Monday, November 9, 2009

THE LOS ANGELES OIL BOOM

In the 1890s Crown Hill was the epicenter of a massive oil boom. Miners Edward L. Doheny and Charles A. Canfield bought a $400 lot at Colton Street and Glendale Boulevard. They purchased it from the Witmer family, which at that time owned 650 of Crown Hill's 900 acres.

According to legend, Doheny had seen a cart with wheels that were coated in tar. When he asked the man where the substance had come from, he pointed to the northeast, in an area called Crown Hill. Forty days later, in November 1892, Doheny and Canfield struck oil by using a 60-foot eucalyptus tree as a drill. The boom was on.

By 1897, the once quiet Crown Hill neighborhood was overrun with promoters, drillers and more than 500 chugging and wheezing derricks.
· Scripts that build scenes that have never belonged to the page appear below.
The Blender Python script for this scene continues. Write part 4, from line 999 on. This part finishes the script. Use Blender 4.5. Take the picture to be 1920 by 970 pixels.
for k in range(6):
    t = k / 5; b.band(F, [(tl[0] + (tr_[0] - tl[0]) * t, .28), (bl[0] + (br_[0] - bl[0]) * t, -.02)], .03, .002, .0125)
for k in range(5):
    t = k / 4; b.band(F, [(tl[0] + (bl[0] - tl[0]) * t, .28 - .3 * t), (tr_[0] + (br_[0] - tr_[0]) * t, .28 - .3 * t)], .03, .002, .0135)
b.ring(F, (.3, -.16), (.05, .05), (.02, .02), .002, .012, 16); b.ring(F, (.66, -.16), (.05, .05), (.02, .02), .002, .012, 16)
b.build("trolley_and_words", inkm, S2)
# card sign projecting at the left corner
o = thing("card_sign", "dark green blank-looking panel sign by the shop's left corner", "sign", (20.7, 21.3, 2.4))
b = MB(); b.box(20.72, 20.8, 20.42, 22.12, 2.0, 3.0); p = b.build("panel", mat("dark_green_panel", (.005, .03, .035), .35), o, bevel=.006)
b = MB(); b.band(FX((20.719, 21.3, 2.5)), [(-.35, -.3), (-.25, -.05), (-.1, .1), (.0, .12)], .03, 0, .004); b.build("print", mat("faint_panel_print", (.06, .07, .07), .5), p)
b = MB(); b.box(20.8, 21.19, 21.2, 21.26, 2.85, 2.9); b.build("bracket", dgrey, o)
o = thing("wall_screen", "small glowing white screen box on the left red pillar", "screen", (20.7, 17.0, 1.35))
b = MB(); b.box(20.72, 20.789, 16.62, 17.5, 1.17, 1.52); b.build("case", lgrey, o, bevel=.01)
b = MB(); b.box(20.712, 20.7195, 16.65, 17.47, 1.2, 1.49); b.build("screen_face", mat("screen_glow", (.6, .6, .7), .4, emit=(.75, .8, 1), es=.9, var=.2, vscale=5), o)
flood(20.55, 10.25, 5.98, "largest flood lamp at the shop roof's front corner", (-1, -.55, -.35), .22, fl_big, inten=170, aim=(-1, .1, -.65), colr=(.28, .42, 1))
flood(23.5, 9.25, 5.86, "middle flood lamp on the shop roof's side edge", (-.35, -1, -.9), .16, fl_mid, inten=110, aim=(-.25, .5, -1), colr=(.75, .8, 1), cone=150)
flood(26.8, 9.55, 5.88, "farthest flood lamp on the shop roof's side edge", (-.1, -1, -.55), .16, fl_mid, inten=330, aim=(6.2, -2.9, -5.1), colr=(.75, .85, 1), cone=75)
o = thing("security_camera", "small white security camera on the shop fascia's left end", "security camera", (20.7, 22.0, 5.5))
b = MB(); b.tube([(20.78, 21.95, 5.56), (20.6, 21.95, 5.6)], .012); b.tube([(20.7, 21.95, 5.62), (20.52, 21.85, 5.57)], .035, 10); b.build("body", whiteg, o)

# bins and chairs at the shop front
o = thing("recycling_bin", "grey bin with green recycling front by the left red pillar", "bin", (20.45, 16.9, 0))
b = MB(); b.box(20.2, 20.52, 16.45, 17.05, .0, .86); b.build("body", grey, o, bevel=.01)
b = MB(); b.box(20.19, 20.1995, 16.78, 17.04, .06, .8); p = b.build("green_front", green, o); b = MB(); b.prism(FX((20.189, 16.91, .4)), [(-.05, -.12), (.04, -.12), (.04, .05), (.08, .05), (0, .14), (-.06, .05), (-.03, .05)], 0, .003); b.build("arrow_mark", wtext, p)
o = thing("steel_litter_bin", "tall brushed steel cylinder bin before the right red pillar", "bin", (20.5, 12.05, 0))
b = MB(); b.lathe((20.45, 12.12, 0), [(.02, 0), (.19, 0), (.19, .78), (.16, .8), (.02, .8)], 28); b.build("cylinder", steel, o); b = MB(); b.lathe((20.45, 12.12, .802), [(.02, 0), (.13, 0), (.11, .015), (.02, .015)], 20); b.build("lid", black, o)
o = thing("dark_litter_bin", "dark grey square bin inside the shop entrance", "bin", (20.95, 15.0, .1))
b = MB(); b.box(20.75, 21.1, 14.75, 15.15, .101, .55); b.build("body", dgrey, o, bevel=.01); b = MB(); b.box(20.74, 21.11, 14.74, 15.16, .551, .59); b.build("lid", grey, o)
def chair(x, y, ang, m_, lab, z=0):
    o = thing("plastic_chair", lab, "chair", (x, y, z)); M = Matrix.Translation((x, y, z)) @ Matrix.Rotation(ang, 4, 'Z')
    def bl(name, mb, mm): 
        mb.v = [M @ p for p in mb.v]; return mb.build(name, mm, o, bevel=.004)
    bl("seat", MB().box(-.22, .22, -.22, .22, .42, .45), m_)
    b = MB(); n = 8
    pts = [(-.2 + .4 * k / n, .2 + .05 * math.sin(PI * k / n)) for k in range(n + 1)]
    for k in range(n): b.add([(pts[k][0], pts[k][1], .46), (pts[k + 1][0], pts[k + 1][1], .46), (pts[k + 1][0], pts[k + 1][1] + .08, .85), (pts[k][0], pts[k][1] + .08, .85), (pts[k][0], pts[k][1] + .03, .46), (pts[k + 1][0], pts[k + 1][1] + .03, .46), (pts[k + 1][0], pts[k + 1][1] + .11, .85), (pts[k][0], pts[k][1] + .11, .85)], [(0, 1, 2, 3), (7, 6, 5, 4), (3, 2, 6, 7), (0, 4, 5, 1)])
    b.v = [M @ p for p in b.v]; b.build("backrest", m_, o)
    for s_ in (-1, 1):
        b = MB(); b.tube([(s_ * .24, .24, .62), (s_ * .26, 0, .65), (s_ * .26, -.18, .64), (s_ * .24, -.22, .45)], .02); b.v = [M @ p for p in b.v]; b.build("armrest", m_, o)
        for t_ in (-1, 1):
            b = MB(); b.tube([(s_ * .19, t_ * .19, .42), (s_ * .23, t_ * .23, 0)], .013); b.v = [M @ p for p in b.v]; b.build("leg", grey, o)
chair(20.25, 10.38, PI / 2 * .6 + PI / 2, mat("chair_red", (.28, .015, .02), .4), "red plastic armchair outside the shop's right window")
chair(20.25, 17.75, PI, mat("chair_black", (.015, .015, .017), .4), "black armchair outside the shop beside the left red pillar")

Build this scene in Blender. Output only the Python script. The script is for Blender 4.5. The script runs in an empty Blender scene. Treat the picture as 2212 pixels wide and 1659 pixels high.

Gingerbread houses and neatly trimmed gardens were quickly transformed by homeowners and leasing companies attempting to turn their backyards into pay dirt.


A local music teacher, Emma Summers, was one of the most successful investors in the first years of the initial boom, and by 1900, Summers controlled half the production in the original Los Angeles Field. For obvious reasons, Summers became known as "California's Petroleum Queen."